Die europaweiten Proteste gegen die Zumutungen der Bankenkrise, welche die Bevölkerung die Verluste der Privatwirtschaft schultern lässt, während in den Konzernzentralen längst wieder der Champagner überläuft, lassen uns fröstelnd ahnen: Es ist davon auszugehen, dass auch diesen Protesten in Zukunft militärisch begegnet wird, selbstredend mit geeigneter Bewaffnung. Heute schon werden Occupy- Camps zwangsgeräumt, und die Polizeieinsätze in Stuttgart 21 lassen den Schluss zu, dass ein Militäreinsatz wohl effizienter gewesen wäre.

Es ist dies, was Krieg schon immer war: Er ist die Umsetzung ökonomischer Interessen mittels Waffengewalt und Präsenz. Und dabei spielt es keine Rolle mehr, ob das Militär Krieg gegen die eigene Bevölkerung führt oder gegen ein anderes Land. Der Feind ist stets der, der sich den ökonomischen Interessen einiger Weniger entgegenstellt. Die Freiheit wird nicht am Hindukusch verteidigt. Bares Geld wird dort verteidigt.
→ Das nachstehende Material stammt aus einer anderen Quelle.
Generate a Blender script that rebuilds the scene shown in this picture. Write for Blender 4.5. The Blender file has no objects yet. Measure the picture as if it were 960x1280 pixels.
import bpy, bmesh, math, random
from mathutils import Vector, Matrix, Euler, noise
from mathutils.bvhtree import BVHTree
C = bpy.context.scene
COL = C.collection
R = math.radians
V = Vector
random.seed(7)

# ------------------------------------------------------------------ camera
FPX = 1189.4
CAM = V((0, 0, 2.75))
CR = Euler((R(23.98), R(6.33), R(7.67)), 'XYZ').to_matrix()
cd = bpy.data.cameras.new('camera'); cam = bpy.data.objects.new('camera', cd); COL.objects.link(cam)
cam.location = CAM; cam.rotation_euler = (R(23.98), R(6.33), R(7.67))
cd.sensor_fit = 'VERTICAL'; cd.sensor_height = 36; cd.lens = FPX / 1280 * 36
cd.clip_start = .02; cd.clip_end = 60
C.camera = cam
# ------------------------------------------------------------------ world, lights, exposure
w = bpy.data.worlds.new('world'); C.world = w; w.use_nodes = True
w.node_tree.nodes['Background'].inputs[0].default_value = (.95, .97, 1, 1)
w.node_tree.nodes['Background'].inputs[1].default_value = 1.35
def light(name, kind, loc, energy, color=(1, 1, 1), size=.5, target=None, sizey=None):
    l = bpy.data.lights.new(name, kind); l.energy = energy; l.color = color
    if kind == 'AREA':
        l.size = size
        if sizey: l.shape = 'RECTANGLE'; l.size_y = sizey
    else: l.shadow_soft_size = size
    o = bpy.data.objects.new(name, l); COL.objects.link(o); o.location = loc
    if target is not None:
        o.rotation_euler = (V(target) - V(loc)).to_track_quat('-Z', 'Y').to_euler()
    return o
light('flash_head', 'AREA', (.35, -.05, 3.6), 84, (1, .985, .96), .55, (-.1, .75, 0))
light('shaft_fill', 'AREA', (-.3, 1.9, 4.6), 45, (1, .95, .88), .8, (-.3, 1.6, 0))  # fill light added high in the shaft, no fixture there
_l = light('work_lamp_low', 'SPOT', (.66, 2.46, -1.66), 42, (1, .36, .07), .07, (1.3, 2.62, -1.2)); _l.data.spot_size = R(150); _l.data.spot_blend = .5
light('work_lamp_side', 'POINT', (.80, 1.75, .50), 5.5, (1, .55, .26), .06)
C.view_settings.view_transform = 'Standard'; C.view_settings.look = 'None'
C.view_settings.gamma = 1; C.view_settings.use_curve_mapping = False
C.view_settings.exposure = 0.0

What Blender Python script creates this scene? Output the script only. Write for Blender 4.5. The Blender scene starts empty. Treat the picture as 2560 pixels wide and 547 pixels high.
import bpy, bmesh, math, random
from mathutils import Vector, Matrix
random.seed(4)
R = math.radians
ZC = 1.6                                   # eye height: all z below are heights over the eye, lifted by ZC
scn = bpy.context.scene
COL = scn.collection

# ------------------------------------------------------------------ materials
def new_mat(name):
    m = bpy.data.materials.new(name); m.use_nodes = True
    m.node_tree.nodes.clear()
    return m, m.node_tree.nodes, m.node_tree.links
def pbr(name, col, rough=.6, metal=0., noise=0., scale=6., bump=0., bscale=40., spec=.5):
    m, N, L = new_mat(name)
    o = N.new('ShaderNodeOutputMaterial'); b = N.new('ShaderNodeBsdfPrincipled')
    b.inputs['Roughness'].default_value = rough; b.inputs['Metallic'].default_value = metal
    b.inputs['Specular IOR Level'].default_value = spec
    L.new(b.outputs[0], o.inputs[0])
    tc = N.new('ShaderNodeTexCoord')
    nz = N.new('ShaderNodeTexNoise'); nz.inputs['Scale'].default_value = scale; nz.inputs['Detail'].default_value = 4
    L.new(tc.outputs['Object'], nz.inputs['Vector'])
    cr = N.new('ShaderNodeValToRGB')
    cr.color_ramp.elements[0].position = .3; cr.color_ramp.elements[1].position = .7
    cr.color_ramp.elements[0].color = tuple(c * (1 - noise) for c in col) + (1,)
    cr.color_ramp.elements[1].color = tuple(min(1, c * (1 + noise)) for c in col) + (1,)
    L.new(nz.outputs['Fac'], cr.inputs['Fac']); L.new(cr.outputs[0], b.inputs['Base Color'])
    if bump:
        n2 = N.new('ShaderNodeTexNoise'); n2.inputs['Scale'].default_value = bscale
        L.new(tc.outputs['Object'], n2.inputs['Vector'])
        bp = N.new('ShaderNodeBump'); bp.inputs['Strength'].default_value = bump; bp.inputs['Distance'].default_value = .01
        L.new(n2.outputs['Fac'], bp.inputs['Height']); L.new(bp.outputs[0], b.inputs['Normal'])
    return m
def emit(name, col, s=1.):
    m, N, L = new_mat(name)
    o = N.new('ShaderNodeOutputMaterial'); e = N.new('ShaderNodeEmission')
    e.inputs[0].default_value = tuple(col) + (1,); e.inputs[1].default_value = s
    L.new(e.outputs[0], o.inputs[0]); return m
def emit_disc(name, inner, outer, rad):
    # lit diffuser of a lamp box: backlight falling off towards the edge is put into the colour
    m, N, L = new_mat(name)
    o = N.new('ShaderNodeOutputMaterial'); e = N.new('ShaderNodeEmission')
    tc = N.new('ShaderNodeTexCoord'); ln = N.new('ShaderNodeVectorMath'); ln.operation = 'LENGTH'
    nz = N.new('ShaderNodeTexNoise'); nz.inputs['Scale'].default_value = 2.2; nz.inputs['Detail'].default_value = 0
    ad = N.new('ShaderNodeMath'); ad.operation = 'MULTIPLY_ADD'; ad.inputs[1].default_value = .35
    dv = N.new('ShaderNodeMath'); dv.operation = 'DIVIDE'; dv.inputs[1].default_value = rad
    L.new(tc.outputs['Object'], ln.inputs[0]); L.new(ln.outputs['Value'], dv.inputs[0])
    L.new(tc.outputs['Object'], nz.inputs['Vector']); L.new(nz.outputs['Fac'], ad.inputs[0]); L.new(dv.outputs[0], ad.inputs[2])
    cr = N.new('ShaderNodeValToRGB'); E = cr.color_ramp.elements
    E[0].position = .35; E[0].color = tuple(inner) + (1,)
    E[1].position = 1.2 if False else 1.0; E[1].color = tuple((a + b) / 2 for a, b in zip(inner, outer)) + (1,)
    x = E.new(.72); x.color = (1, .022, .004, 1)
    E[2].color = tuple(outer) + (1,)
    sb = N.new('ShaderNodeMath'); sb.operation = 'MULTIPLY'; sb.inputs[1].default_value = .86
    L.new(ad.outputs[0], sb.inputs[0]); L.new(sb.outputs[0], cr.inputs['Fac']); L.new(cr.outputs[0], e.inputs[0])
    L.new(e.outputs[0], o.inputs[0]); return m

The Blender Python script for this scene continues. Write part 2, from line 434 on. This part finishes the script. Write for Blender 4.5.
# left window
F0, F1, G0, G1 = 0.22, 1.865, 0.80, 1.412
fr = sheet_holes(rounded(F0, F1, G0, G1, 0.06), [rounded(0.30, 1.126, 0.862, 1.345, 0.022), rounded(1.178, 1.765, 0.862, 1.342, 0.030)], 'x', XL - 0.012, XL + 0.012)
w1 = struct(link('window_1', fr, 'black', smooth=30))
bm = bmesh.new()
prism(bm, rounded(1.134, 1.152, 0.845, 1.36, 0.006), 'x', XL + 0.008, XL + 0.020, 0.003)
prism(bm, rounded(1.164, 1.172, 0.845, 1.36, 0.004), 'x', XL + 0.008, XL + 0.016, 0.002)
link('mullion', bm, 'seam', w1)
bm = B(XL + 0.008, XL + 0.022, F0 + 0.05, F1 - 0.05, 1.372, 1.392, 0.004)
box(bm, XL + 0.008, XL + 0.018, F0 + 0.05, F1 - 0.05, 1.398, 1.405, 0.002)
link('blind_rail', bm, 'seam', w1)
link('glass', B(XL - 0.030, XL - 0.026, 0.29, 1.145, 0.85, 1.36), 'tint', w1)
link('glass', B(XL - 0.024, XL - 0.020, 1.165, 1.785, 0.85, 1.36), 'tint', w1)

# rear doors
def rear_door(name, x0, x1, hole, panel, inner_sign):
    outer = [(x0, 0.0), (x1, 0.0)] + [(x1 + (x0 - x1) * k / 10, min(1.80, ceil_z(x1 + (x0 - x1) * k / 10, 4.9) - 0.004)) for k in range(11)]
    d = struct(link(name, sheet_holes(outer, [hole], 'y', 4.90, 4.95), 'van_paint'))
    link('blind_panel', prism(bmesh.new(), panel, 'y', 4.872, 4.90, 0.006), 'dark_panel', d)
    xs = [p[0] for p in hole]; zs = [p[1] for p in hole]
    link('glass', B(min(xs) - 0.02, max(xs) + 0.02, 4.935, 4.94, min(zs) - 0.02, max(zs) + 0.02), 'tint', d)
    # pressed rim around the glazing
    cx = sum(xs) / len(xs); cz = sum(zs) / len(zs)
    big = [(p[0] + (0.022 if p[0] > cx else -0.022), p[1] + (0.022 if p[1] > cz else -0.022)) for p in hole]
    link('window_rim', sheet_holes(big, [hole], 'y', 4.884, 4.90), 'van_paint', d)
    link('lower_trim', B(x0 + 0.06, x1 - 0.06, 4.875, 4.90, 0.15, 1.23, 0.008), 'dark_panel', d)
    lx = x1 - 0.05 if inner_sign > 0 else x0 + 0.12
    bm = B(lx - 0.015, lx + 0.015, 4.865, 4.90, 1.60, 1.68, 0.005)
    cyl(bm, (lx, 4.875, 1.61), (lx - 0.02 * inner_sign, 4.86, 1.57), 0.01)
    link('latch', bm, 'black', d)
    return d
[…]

Wenn die Bundeswehr tatsächlich die Freiheit schützt, dann ist damit stets die Freiheit des Kapitals gemeint. Wenn die Bundeswehr das Grundgesetz schützt, dann schützt sie eigentlich das Recht auf Eigentum. Sie müsste daher eigentlich Kapitalwehr heißen. Das Bundesverfassungsgericht hat dem Souverän mit der Möglichkeit von Inlandseinsätzen dieser Bundeswehr einen Bärendienst erwiesen. Zumindest, solange man davon ausgeht, dass der Souverän die Bevölkerung ist und nicht die Wirtschaft.

Erstere wird derzeit erst gar nicht mehr gefragt. Sie stellt lediglich das Stimmvieh, mit dem die jeweilige Regierung ihr von rein wirtschaftlichen Interessen geleitetes Handeln legitimiert. Fragt sich nur, wie lange man darauf noch angewiesen ist: Ein Wirtschaftsunternehmen kann sich schließlich auch keine demokratischen Strukturen leisten.